▶ PROVIDED MATERIAL

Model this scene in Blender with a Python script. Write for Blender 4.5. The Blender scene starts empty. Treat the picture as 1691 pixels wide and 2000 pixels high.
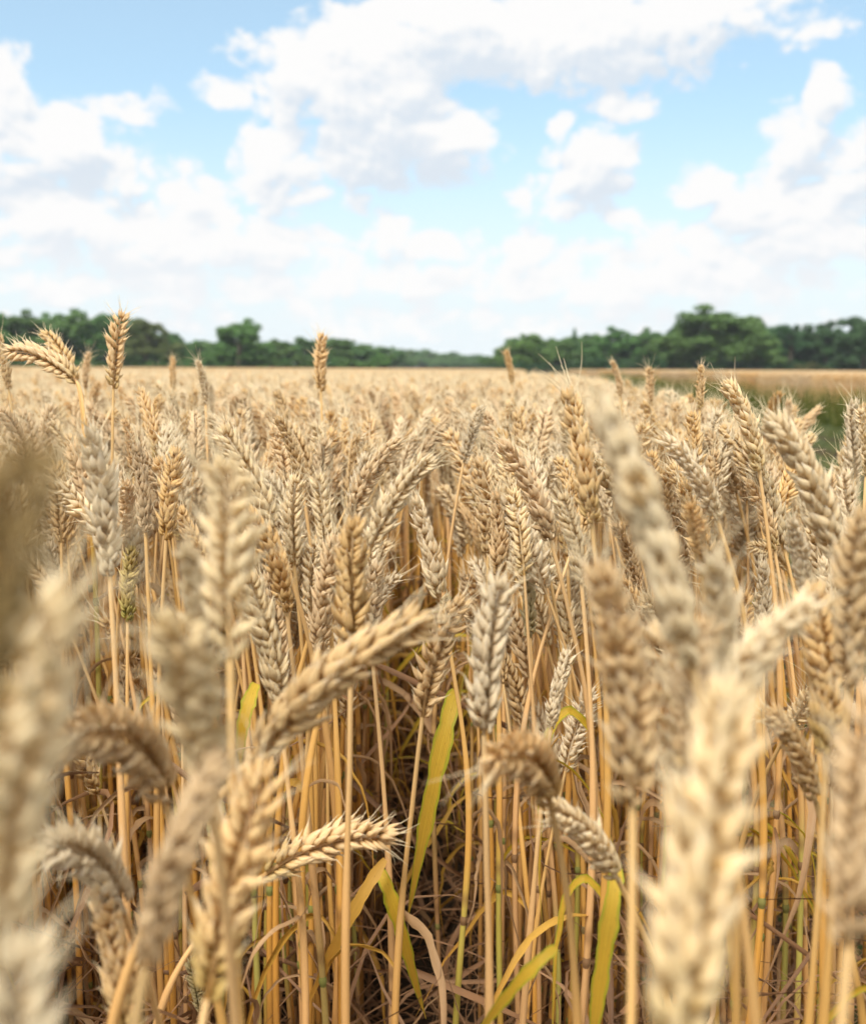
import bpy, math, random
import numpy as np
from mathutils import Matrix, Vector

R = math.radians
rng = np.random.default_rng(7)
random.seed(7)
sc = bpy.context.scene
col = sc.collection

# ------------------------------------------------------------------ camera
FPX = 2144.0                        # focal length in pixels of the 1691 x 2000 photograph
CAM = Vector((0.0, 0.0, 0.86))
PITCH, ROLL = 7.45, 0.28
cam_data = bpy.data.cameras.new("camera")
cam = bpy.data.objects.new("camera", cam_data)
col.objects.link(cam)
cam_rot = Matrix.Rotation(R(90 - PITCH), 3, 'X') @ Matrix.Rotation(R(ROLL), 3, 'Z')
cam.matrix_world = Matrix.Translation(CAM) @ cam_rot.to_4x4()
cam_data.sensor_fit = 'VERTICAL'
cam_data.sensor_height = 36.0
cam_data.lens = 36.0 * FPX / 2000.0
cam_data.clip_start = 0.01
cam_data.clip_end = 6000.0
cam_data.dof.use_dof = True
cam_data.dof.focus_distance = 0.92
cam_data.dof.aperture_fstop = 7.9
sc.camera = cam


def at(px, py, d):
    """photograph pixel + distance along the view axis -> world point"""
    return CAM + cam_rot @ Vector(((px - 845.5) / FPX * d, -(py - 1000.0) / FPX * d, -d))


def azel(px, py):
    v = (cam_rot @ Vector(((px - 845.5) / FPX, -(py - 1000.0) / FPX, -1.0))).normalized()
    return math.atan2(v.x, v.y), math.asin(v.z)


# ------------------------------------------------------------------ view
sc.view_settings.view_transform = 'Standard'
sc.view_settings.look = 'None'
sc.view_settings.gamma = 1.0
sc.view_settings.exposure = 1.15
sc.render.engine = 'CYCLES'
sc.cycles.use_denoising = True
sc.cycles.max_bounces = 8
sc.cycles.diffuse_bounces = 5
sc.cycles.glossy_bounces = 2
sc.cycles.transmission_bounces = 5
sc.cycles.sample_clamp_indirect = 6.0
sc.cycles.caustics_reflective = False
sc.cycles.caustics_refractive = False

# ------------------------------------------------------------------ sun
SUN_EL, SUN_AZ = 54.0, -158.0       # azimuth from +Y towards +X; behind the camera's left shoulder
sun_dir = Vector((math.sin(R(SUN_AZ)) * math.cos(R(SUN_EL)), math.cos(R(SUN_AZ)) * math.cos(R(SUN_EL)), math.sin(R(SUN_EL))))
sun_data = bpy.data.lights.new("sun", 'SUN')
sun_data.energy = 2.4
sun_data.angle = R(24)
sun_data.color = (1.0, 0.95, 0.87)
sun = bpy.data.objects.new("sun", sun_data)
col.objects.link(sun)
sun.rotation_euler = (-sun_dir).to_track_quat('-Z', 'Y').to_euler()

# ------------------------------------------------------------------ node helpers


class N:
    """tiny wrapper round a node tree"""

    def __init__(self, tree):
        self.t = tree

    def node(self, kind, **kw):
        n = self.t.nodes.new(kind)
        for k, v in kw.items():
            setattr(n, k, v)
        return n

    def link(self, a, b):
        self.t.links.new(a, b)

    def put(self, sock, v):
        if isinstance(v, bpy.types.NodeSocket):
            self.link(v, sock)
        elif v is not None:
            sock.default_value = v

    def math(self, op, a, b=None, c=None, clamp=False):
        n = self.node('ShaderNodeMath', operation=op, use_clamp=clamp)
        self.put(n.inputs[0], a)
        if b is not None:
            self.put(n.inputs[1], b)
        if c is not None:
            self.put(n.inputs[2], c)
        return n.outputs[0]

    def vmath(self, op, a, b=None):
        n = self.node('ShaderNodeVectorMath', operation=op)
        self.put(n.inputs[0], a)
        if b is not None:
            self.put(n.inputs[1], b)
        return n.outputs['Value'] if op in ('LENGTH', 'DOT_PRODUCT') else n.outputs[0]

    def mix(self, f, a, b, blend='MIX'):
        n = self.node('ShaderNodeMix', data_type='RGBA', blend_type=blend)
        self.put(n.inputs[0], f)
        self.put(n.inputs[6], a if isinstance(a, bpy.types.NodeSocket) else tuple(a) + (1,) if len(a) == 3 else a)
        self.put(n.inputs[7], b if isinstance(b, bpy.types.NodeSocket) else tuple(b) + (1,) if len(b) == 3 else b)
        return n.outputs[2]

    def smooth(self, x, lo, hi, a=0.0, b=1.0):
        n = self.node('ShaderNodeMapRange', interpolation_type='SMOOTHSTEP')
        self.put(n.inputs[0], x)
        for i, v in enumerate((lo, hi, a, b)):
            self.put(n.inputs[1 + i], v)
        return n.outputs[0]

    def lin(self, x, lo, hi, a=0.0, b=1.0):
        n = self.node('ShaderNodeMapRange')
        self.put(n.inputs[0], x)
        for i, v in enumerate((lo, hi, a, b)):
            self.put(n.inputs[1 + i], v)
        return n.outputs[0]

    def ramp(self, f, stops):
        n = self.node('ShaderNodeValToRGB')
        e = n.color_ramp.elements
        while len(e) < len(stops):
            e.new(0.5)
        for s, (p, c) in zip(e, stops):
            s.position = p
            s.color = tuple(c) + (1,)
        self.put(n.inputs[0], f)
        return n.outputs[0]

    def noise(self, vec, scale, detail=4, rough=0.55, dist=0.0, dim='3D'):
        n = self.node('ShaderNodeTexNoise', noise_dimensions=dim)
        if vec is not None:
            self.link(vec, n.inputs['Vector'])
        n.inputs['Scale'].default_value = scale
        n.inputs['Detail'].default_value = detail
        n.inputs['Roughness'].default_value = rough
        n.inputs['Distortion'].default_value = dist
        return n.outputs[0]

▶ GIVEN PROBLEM
Keep every word of the data as it is when you write it out, but drop the pictures.

▶ RIGHT ANSWER
Model this scene in Blender with a Python script. Write for Blender 4.5. The Blender scene starts empty. Treat the picture as 1691 pixels wide and 2000 pixels high.
import bpy, math, random
import numpy as np
from mathutils import Matrix, Vector

R = math.radians
rng = np.random.default_rng(7)
random.seed(7)
sc = bpy.context.scene
col = sc.collection

# ------------------------------------------------------------------ camera
FPX = 2144.0                        # focal length in pixels of the 1691 x 2000 photograph
CAM = Vector((0.0, 0.0, 0.86))
PITCH, ROLL = 7.45, 0.28
cam_data = bpy.data.cameras.new("camera")
cam = bpy.data.objects.new("camera", cam_data)
col.objects.link(cam)
cam_rot = Matrix.Rotation(R(90 - PITCH), 3, 'X') @ Matrix.Rotation(R(ROLL), 3, 'Z')
cam.matrix_world = Matrix.Translation(CAM) @ cam_rot.to_4x4()
cam_data.sensor_fit = 'VERTICAL'
cam_data.sensor_height = 36.0
cam_data.lens = 36.0 * FPX / 2000.0
cam_data.clip_start = 0.01
cam_data.clip_end = 6000.0
cam_data.dof.use_dof = True
cam_data.dof.focus_distance = 0.92
cam_data.dof.aperture_fstop = 7.9
sc.camera = cam


def at(px, py, d):
    """photograph pixel + distance along the view axis -> world point"""
    return CAM + cam_rot @ Vector(((px - 845.5) / FPX * d, -(py - 1000.0) / FPX * d, -d))


def azel(px, py):
    v = (cam_rot @ Vector(((px - 845.5) / FPX, -(py - 1000.0) / FPX, -1.0))).normalized()
    return math.atan2(v.x, v.y), math.asin(v.z)


# ------------------------------------------------------------------ view
sc.view_settings.view_transform = 'Standard'
sc.view_settings.look = 'None'
sc.view_settings.gamma = 1.0
sc.view_settings.exposure = 1.15
sc.render.engine = 'CYCLES'
sc.cycles.use_denoising = True
sc.cycles.max_bounces = 8
sc.cycles.diffuse_bounces = 5
sc.cycles.glossy_bounces = 2
sc.cycles.transmission_bounces = 5
sc.cycles.sample_clamp_indirect = 6.0
sc.cycles.caustics_reflective = False
sc.cycles.caustics_refractive = False

# ------------------------------------------------------------------ sun
SUN_EL, SUN_AZ = 54.0, -158.0       # azimuth from +Y towards +X; behind the camera's left shoulder
sun_dir = Vector((math.sin(R(SUN_AZ)) * math.cos(R(SUN_EL)), math.cos(R(SUN_AZ)) * math.cos(R(SUN_EL)), math.sin(R(SUN_EL))))
sun_data = bpy.data.lights.new("sun", 'SUN')
sun_data.energy = 2.4
sun_data.angle = R(24)
sun_data.color = (1.0, 0.95, 0.87)
sun = bpy.data.objects.new("sun", sun_data)
col.objects.link(sun)
sun.rotation_euler = (-sun_dir).to_track_quat('-Z', 'Y').to_euler()

# ------------------------------------------------------------------ node helpers


class N:
    """tiny wrapper round a node tree"""

    def __init__(self, tree):
        self.t = tree

    def node(self, kind, **kw):
        n = self.t.nodes.new(kind)
        for k, v in kw.items():
            setattr(n, k, v)
        return n

    def link(self, a, b):
        self.t.links.new(a, b)

    def put(self, sock, v):
        if isinstance(v, bpy.types.NodeSocket):
            self.link(v, sock)
        elif v is not None:
            sock.default_value = v

    def math(self, op, a, b=None, c=None, clamp=False):
        n = self.node('ShaderNodeMath', operation=op, use_clamp=clamp)
        self.put(n.inputs[0], a)
        if b is not None:
            self.put(n.inputs[1], b)
        if c is not None:
            self.put(n.inputs[2], c)
        return n.outputs[0]

    def vmath(self, op, a, b=None):
        n = self.node('ShaderNodeVectorMath', operation=op)
        self.put(n.inputs[0], a)
        if b is not None:
            self.put(n.inputs[1], b)
        return n.outputs['Value'] if op in ('LENGTH', 'DOT_PRODUCT') else n.outputs[0]

    def mix(self, f, a, b, blend='MIX'):
        n = self.node('ShaderNodeMix', data_type='RGBA', blend_type=blend)
        self.put(n.inputs[0], f)
        self.put(n.inputs[6], a if isinstance(a, bpy.types.NodeSocket) else tuple(a) + (1,) if len(a) == 3 else a)
        self.put(n.inputs[7], b if isinstance(b, bpy.types.NodeSocket) else tuple(b) + (1,) if len(b) == 3 else b)
        return n.outputs[2]

    def smooth(self, x, lo, hi, a=0.0, b=1.0):
        n = self.node('ShaderNodeMapRange', interpolation_type='SMOOTHSTEP')
        self.put(n.inputs[0], x)
        for i, v in enumerate((lo, hi, a, b)):
            self.put(n.inputs[1 + i], v)
        return n.outputs[0]

    def lin(self, x, lo, hi, a=0.0, b=1.0):
        n = self.node('ShaderNodeMapRange')
        self.put(n.inputs[0], x)
        for i, v in enumerate((lo, hi, a, b)):
            self.put(n.inputs[1 + i], v)
        return n.outputs[0]

    def ramp(self, f, stops):
        n = self.node('ShaderNodeValToRGB')
        e = n.color_ramp.elements
        while len(e) < len(stops):
            e.new(0.5)
        for s, (p, c) in zip(e, stops):
            s.position = p
            s.color = tuple(c) + (1,)
        self.put(n.inputs[0], f)
        return n.outputs[0]

    def noise(self, vec, scale, detail=4, rough=0.55, dist=0.0, dim='3D'):
        n = self.node('ShaderNodeTexNoise', noise_dimensions=dim)
        if vec is not None:
            self.link(vec, n.inputs['Vector'])
        n.inputs['Scale'].default_value = scale
        n.inputs['Detail'].default_value = detail
        n.inputs['Roughness'].default_value = rough
        n.inputs['Distortion'].default_value = dist
        return n.outputs[0]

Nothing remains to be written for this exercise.